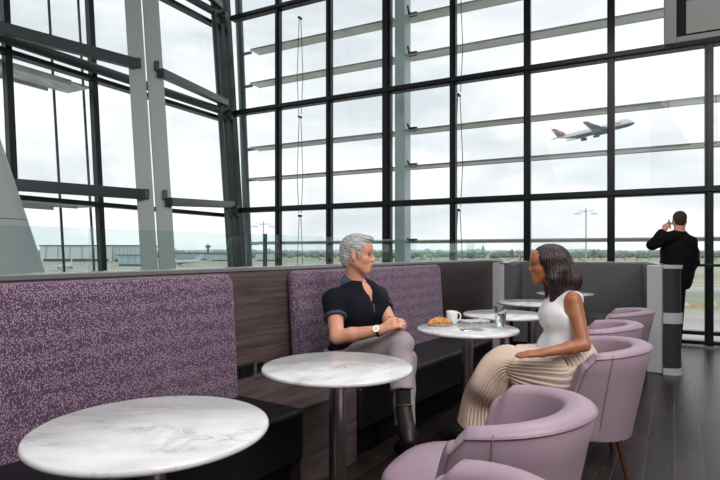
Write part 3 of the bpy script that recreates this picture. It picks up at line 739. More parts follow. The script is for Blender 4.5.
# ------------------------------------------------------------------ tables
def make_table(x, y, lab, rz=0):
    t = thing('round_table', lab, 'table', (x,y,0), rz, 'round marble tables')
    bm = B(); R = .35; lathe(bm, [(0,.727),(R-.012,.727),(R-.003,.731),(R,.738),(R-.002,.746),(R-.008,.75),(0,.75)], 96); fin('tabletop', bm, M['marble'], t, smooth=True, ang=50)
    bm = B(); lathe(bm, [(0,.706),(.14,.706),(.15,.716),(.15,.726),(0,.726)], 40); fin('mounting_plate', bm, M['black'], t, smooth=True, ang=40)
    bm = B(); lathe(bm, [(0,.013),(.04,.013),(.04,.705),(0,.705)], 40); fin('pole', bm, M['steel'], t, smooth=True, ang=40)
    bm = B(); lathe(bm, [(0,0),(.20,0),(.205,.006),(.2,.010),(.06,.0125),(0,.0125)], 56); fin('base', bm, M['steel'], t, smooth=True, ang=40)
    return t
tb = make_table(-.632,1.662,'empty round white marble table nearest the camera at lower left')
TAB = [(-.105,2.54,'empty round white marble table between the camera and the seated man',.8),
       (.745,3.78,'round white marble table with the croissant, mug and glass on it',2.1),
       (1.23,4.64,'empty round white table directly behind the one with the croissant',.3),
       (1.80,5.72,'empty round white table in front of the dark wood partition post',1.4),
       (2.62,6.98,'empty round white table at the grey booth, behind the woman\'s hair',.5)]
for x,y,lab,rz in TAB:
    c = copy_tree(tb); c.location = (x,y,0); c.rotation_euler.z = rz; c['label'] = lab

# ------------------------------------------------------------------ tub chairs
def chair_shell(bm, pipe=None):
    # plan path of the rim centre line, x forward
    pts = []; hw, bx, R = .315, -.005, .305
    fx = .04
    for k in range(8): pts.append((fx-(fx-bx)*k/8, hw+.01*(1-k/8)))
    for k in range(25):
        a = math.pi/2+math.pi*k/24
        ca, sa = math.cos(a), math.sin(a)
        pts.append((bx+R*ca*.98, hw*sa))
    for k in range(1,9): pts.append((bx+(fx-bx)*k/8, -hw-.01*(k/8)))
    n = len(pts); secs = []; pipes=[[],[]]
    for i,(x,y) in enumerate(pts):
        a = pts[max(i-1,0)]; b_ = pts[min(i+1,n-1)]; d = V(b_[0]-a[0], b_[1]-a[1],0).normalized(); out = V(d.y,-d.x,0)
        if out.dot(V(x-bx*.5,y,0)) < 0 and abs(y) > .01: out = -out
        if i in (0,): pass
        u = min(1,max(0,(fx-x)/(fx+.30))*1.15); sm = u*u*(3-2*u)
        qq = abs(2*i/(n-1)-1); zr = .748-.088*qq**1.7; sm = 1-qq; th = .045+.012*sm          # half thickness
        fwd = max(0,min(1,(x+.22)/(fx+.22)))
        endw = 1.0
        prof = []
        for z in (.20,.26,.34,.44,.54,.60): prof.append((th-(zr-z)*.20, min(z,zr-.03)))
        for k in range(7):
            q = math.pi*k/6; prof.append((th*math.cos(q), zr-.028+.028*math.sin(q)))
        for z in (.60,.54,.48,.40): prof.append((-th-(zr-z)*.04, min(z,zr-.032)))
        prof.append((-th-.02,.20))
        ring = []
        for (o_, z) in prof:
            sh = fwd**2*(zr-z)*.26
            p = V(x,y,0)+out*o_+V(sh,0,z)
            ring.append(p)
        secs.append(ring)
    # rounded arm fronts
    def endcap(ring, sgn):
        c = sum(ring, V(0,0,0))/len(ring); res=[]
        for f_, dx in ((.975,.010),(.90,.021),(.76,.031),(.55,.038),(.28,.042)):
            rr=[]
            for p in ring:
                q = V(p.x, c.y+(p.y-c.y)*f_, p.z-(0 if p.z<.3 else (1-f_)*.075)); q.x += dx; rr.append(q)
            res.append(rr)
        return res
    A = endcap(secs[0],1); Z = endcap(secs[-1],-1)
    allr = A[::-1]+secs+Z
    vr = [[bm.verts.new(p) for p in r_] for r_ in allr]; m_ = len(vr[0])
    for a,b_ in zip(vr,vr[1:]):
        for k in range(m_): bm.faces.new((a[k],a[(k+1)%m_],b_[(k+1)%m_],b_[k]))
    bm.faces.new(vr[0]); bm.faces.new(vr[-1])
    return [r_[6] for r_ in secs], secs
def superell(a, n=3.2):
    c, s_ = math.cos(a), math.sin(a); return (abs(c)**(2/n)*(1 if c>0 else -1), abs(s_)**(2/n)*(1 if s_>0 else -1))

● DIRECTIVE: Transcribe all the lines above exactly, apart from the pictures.

● ANSWER TO THIS PROBLEM:
Write part 3 of the bpy script that recreates this picture. It picks up at line 739. More parts follow. The script is for Blender 4.5.
# ------------------------------------------------------------------ tables
def make_table(x, y, lab, rz=0):
    t = thing('round_table', lab, 'table', (x,y,0), rz, 'round marble tables')
    bm = B(); R = .35; lathe(bm, [(0,.727),(R-.012,.727),(R-.003,.731),(R,.738),(R-.002,.746),(R-.008,.75),(0,.75)], 96); fin('tabletop', bm, M['marble'], t, smooth=True, ang=50)
    bm = B(); lathe(bm, [(0,.706),(.14,.706),(.15,.716),(.15,.726),(0,.726)], 40); fin('mounting_plate', bm, M['black'], t, smooth=True, ang=40)
    bm = B(); lathe(bm, [(0,.013),(.04,.013),(.04,.705),(0,.705)], 40); fin('pole', bm, M['steel'], t, smooth=True, ang=40)
    bm = B(); lathe(bm, [(0,0),(.20,0),(.205,.006),(.2,.010),(.06,.0125),(0,.0125)], 56); fin('base', bm, M['steel'], t, smooth=True, ang=40)
    return t
tb = make_table(-.632,1.662,'empty round white marble table nearest the camera at lower left')
TAB = [(-.105,2.54,'empty round white marble table between the camera and the seated man',.8),
       (.745,3.78,'round white marble table with the croissant, mug and glass on it',2.1),
       (1.23,4.64,'empty round white table directly behind the one with the croissant',.3),
       (1.80,5.72,'empty round white table in front of the dark wood partition post',1.4),
       (2.62,6.98,'empty round white table at the grey booth, behind the woman\'s hair',.5)]
for x,y,lab,rz in TAB:
    c = copy_tree(tb); c.location = (x,y,0); c.rotation_euler.z = rz; c['label'] = lab

# ------------------------------------------------------------------ tub chairs
def chair_shell(bm, pipe=None):
    # plan path of the rim centre line, x forward
    pts = []; hw, bx, R = .315, -.005, .305
    fx = .04
    for k in range(8): pts.append((fx-(fx-bx)*k/8, hw+.01*(1-k/8)))
    for k in range(25):
        a = math.pi/2+math.pi*k/24
        ca, sa = math.cos(a), math.sin(a)
        pts.append((bx+R*ca*.98, hw*sa))
    for k in range(1,9): pts.append((bx+(fx-bx)*k/8, -hw-.01*(k/8)))
    n = len(pts); secs = []; pipes=[[],[]]
    for i,(x,y) in enumerate(pts):
        a = pts[max(i-1,0)]; b_ = pts[min(i+1,n-1)]; d = V(b_[0]-a[0], b_[1]-a[1],0).normalized(); out = V(d.y,-d.x,0)
        if out.dot(V(x-bx*.5,y,0)) < 0 and abs(y) > .01: out = -out
        if i in (0,): pass
        u = min(1,max(0,(fx-x)/(fx+.30))*1.15); sm = u*u*(3-2*u)
        qq = abs(2*i/(n-1)-1); zr = .748-.088*qq**1.7; sm = 1-qq; th = .045+.012*sm          # half thickness
        fwd = max(0,min(1,(x+.22)/(fx+.22)))
        endw = 1.0
        prof = []
        for z in (.20,.26,.34,.44,.54,.60): prof.append((th-(zr-z)*.20, min(z,zr-.03)))
        for k in range(7):
            q = math.pi*k/6; prof.append((th*math.cos(q), zr-.028+.028*math.sin(q)))
        for z in (.60,.54,.48,.40): prof.append((-th-(zr-z)*.04, min(z,zr-.032)))
        prof.append((-th-.02,.20))
        ring = []
        for (o_, z) in prof:
            sh = fwd**2*(zr-z)*.26
            p = V(x,y,0)+out*o_+V(sh,0,z)
            ring.append(p)
        secs.append(ring)
    # rounded arm fronts
    def endcap(ring, sgn):
        c = sum(ring, V(0,0,0))/len(ring); res=[]
        for f_, dx in ((.975,.010),(.90,.021),(.76,.031),(.55,.038),(.28,.042)):
            rr=[]
            for p in ring:
                q = V(p.x, c.y+(p.y-c.y)*f_, p.z-(0 if p.z<.3 else (1-f_)*.075)); q.x += dx; rr.append(q)
            res.append(rr)
        return res
    A = endcap(secs[0],1); Z = endcap(secs[-1],-1)
    allr = A[::-1]+secs+Z
    vr = [[bm.verts.new(p) for p in r_] for r_ in allr]; m_ = len(vr[0])
    for a,b_ in zip(vr,vr[1:]):
        for k in range(m_): bm.faces.new((a[k],a[(k+1)%m_],b_[(k+1)%m_],b_[k]))
    bm.faces.new(vr[0]); bm.faces.new(vr[-1])
    return [r_[6] for r_ in secs], secs
def superell(a, n=3.2):
    c, s_ = math.cos(a), math.sin(a); return (abs(c)**(2/n)*(1 if c>0 else -1), abs(s_)**(2/n)*(1 if s_>0 else -1))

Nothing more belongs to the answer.